Repeat the full listing below verbatim and keep the images out.

Data shown:

· · · · ·

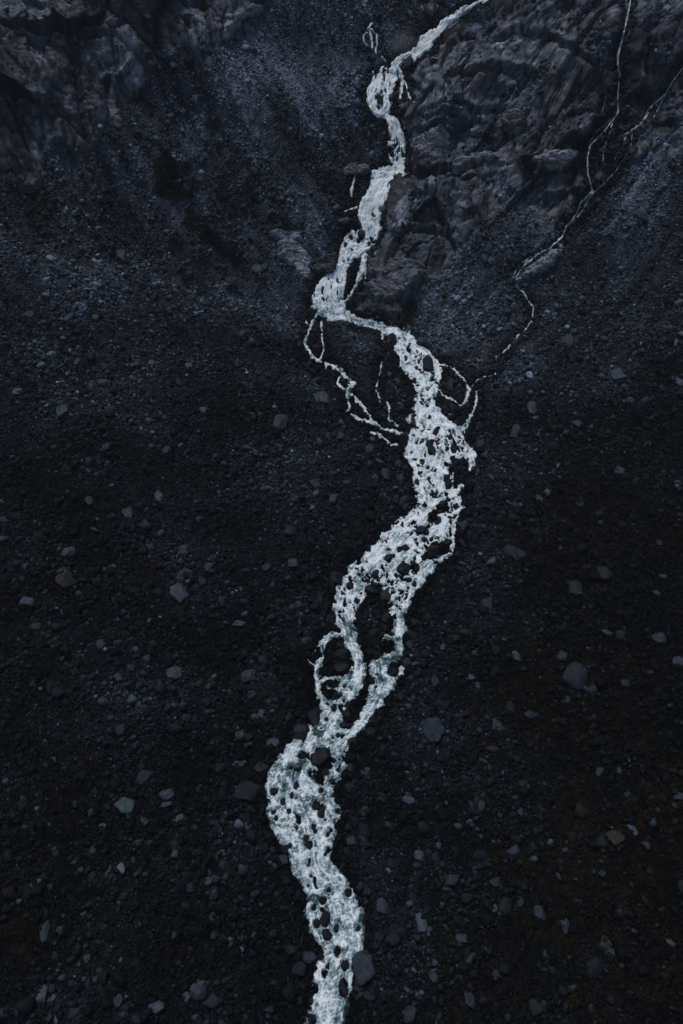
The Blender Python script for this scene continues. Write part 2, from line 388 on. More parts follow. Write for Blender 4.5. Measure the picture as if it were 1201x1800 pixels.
# long fissures and undercut ledges
def fissure(lines, wid, depth, lip):
    g = np.zeros_like(GX)
    n_ = fbm(GX / 3, GY / 3, 270, 3) * 4
    n2_ = .55 + .6 * sstep(-.3, .3, fbm(GX / 7, GY / 7, 275, 2))
    for ln in lines:
        d = np.full(GX.shape, 1e9); sd_ = np.zeros_like(GX)
        for a, b in zip(ln[:-1], ln[1:]):
            q, t_ = seg_dist(PU0, PV0 + n_, a, b)
            k = q < d
            d = np.where(k, q, d)
            sd_ = np.where(k, (a[1] * (1 - t_) + b[1] * t_) - (PV0 + n_), sd_)
        g = g - depth * n2_ * np.exp(-(d / wid) ** 2) + lip * n2_ * np.exp(-((d - wid * 1.6) / (wid * 1.3)) ** 2) * (sd_ > 0)
    return g
PU0, PV0, _ = project(GX, GY, B)
FR = [[(712, 302), (760, 300), (800, 293), (850, 284), (885, 286)], [(925, 292), (960, 298), (1010, 292)], [(745, 197), (800, 186), (850, 192), (925, 190)], [(960, 58), (1000, 84), (1040, 108), (1082, 124)], [(700, 222), (745, 208), (800, 206)],
      [(800, 130), (860, 118), (930, 122)], [(690, 408), (740, 398), (800, 405)], [(960, 345), (1000, 338), (1030, 342)], [(870, 75), (900, 60), (945, 58)], [(1000, 200), (1040, 198), (1085, 205)], [(640, 120), (720, 145), (740, 160)]]
FL = [[(195, 48), (232, 32), (262, 48)], [(212, 138), (238, 114), (272, 98)], [(192, 135), (200, 195), (212, 240)], [(40, 208), (58, 246)], [(100, 250), (118, 268)], [(120, 60), (140, 52), (185, 62)], [(0, 150), (60, 170), (110, 190)], [(330, 30), (338, 90), (344, 120)], [(398, 55), (420, 32), (450, 22)]]
DN = DN + cliffR * fissure(FR, 5.0, 2.4, 1.5) + cliffL * fissure(FL, 4.5, 2.2, 1.3)
def terr(t, sharp):
    f = t - np.floor(t)
    return sstep(.5 - sharp, .5 + sharp, f) - f
amod = sstep(-.35, .35, fbm(GX / 16, GY / 12, 240, 3))
DN = DN + cliffR * (1 - .8 * inr2) * (terr(qb / 8.5, .09) * 1.7 * amod + terr(qb / 2.1 + fbm(GX / 5, GY / 5, 250, 3) * .6, .14) * .5 * (1.1 - .6 * amod))
qc = B * .5 - GX * .35 + fbm(GX / 14, GY / 14, 260, 3) * 4.0
DN = DN * (1 - .85 * sstep(-24, 2, Wg_clean))
DN = DN + cliffL * (terr(qc / 9.0, .14) * 2.4 * sstep(-.3, .3, fbm(GX / 18, GY / 18, 265, 2)) + terr(qc / 2.2, .2) * .35)
D = D - .25 * inriver
# a gully the left bush line and slide tracks follow
Bs = B
for _ in range(3):                                      # a smoothed base gives the direction the rock stands out in
    P_ = np.pad(Bs, 6, mode='edge')
    Bs = sum(P_[6 + a:6 + a + B.shape[0], 6 + b:6 + b + B.shape[1]] for a in (-6, -3, 0, 3, 6) for b in (-6, -3, 0, 3, 6)) / 25
dzdy = np.gradient(Bs, YS, axis=0); dzdx = np.gradient(Bs, XS, axis=1)
Ln = np.sqrt(dzdx ** 2 + dzdy ** 2 + 1)
DN = DN * (1 - .28 * cliffR - .22 * cliffL)
TX, TY, T = GX - dzdx / Ln * DN, GY - dzdy / Ln * DN, B + D + DN / Ln
ts = sampler(T)
pxs, pys, nxs, nys, nzs = sampler(TX), sampler(TY), sampler(-dzdx / Ln), sampler(-dzdy / Ln), sampler(1 / Ln)
def tnormal(x, y):
    e = .5
    nx = -(ts(x + e, y) - ts(x - e, y)) / (2 * e)
    ny = -(ts(x, y + e) - ts(x, y - e)) / (2 * e)
    L = np.sqrt(nx * nx + ny * ny + 1)
    return nx / L, ny / L, 1 / L

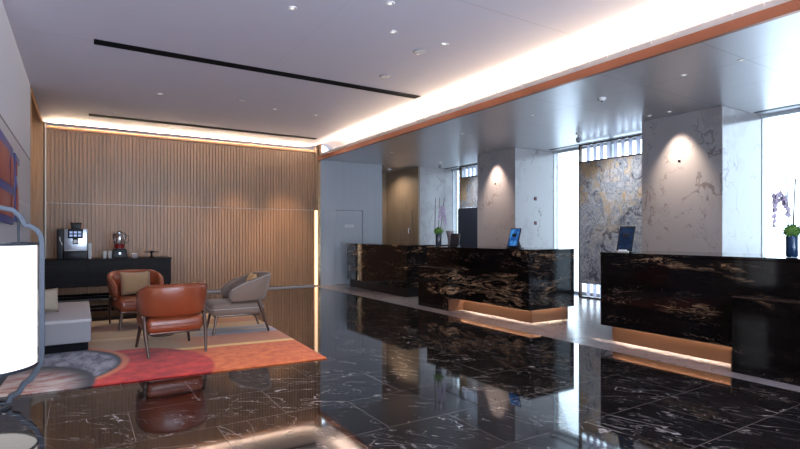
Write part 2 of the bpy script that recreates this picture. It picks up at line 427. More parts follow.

· · · · ·

In response:
The Blender Python script for this scene continues. Write part 2, from line 388 on. More parts follow. Write for Blender 4.5. Measure the picture as if it were 1201x1800 pixels.
# long fissures and undercut ledges
def fissure(lines, wid, depth, lip):
    g = np.zeros_like(GX)
    n_ = fbm(GX / 3, GY / 3, 270, 3) * 4
    n2_ = .55 + .6 * sstep(-.3, .3, fbm(GX / 7, GY / 7, 275, 2))
    for ln in lines:
        d = np.full(GX.shape, 1e9); sd_ = np.zeros_like(GX)
        for a, b in zip(ln[:-1], ln[1:]):
            q, t_ = seg_dist(PU0, PV0 + n_, a, b)
            k = q < d
            d = np.where(k, q, d)
            sd_ = np.where(k, (a[1] * (1 - t_) + b[1] * t_) - (PV0 + n_), sd_)
        g = g - depth * n2_ * np.exp(-(d / wid) ** 2) + lip * n2_ * np.exp(-((d - wid * 1.6) / (wid * 1.3)) ** 2) * (sd_ > 0)
    return g
PU0, PV0, _ = project(GX, GY, B)
FR = [[(712, 302), (760, 300), (800, 293), (850, 284), (885, 286)], [(925, 292), (960, 298), (1010, 292)], [(745, 197), (800, 186), (850, 192), (925, 190)], [(960, 58), (1000, 84), (1040, 108), (1082, 124)], [(700, 222), (745, 208), (800, 206)],
      [(800, 130), (860, 118), (930, 122)], [(690, 408), (740, 398), (800, 405)], [(960, 345), (1000, 338), (1030, 342)], [(870, 75), (900, 60), (945, 58)], [(1000, 200), (1040, 198), (1085, 205)], [(640, 120), (720, 145), (740, 160)]]
FL = [[(195, 48), (232, 32), (262, 48)], [(212, 138), (238, 114), (272, 98)], [(192, 135), (200, 195), (212, 240)], [(40, 208), (58, 246)], [(100, 250), (118, 268)], [(120, 60), (140, 52), (185, 62)], [(0, 150), (60, 170), (110, 190)], [(330, 30), (338, 90), (344, 120)], [(398, 55), (420, 32), (450, 22)]]
DN = DN + cliffR * fissure(FR, 5.0, 2.4, 1.5) + cliffL * fissure(FL, 4.5, 2.2, 1.3)
def terr(t, sharp):
    f = t - np.floor(t)
    return sstep(.5 - sharp, .5 + sharp, f) - f
amod = sstep(-.35, .35, fbm(GX / 16, GY / 12, 240, 3))
DN = DN + cliffR * (1 - .8 * inr2) * (terr(qb / 8.5, .09) * 1.7 * amod + terr(qb / 2.1 + fbm(GX / 5, GY / 5, 250, 3) * .6, .14) * .5 * (1.1 - .6 * amod))
qc = B * .5 - GX * .35 + fbm(GX / 14, GY / 14, 260, 3) * 4.0
DN = DN * (1 - .85 * sstep(-24, 2, Wg_clean))
DN = DN + cliffL * (terr(qc / 9.0, .14) * 2.4 * sstep(-.3, .3, fbm(GX / 18, GY / 18, 265, 2)) + terr(qc / 2.2, .2) * .35)
D = D - .25 * inriver
# a gully the left bush line and slide tracks follow
Bs = B
for _ in range(3):                                      # a smoothed base gives the direction the rock stands out in
    P_ = np.pad(Bs, 6, mode='edge')
    Bs = sum(P_[6 + a:6 + a + B.shape[0], 6 + b:6 + b + B.shape[1]] for a in (-6, -3, 0, 3, 6) for b in (-6, -3, 0, 3, 6)) / 25
dzdy = np.gradient(Bs, YS, axis=0); dzdx = np.gradient(Bs, XS, axis=1)
Ln = np.sqrt(dzdx ** 2 + dzdy ** 2 + 1)
DN = DN * (1 - .28 * cliffR - .22 * cliffL)
TX, TY, T = GX - dzdx / Ln * DN, GY - dzdy / Ln * DN, B + D + DN / Ln
ts = sampler(T)
pxs, pys, nxs, nys, nzs = sampler(TX), sampler(TY), sampler(-dzdx / Ln), sampler(-dzdy / Ln), sampler(1 / Ln)
def tnormal(x, y):
    e = .5
    nx = -(ts(x + e, y) - ts(x - e, y)) / (2 * e)
    ny = -(ts(x, y + e) - ts(x, y - e)) / (2 * e)
    L = np.sqrt(nx * nx + ny * ny + 1)
    return nx / L, ny / L, 1 / L

Write part 2 of the bpy script that recreates this picture. It picks up at line 427. More parts follow.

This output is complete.